One of the major challenges facing the members of the Association of European Printing Museums is to evoke the creative and technical processes as well as the finished product. Traditionally the writing of the history of printing has been split between bibliographers and historians on one side, printers on the other. The former are generally strong in theory and methodology, but do not always have intimate knowledge of the mysteries of production; for their part the practitioners who study and write the history of their own trade may sometimes lack a “scientific” approach. But in tandem bibliographers and printers have, for generations, complemented each other admirably. This great tradition is perpetuated by the members of the AEPM, thanks to the multiplicity of interdisciplinary collaborations and crossovers which naturally occur as the conservation of typographical heritage materials and craft skills constantly feed off each other.

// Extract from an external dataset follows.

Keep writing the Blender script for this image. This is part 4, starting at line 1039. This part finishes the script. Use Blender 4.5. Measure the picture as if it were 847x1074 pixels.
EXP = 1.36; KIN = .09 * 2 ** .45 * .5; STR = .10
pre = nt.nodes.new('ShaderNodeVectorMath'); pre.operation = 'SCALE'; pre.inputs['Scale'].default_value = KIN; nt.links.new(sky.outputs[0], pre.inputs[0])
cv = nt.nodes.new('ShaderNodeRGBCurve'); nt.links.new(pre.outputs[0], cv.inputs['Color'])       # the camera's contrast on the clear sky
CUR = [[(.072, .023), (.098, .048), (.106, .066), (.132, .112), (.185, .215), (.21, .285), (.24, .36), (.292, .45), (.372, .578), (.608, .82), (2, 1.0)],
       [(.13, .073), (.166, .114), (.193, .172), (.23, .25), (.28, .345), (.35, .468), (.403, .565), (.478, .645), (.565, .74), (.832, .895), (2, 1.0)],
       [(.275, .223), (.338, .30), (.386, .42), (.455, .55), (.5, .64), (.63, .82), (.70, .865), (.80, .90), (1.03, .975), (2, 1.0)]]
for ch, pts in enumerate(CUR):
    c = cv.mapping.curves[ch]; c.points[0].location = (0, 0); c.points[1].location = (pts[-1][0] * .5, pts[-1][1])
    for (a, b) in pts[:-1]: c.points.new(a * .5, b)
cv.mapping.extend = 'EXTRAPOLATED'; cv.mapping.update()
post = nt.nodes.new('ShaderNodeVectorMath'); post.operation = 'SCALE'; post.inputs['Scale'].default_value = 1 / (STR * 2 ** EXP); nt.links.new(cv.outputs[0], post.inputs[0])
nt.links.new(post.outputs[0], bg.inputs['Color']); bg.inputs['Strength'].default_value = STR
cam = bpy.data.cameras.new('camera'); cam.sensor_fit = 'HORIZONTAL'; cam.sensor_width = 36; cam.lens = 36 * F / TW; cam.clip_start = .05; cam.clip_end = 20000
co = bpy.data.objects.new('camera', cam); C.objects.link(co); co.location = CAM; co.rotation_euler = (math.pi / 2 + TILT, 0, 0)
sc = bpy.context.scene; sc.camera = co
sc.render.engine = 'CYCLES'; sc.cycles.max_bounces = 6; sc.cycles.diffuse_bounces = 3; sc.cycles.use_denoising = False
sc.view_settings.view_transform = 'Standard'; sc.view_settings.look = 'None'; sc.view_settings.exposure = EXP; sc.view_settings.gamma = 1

Major heritage institutions, libraries and museums, are often closely tied into their historical, intellectual, economic or religious origins, and to their specific national history of graphic communication. Most countries having now published their national history of printing, books and publishing, the time is now ripe to pursue international comparisons. One of the objectives of the AEPM is therefore to build on the diversity of its members and their collections, in order to respond to new questions. What local factors have contributed to the exchanges which have spread to the four corners of Europe? What factors have retarded or accelerated that diffusion, be they political, economic, technical or religious? Such bridge-building can only take place through collaboration at a European level – or why not an even wider one.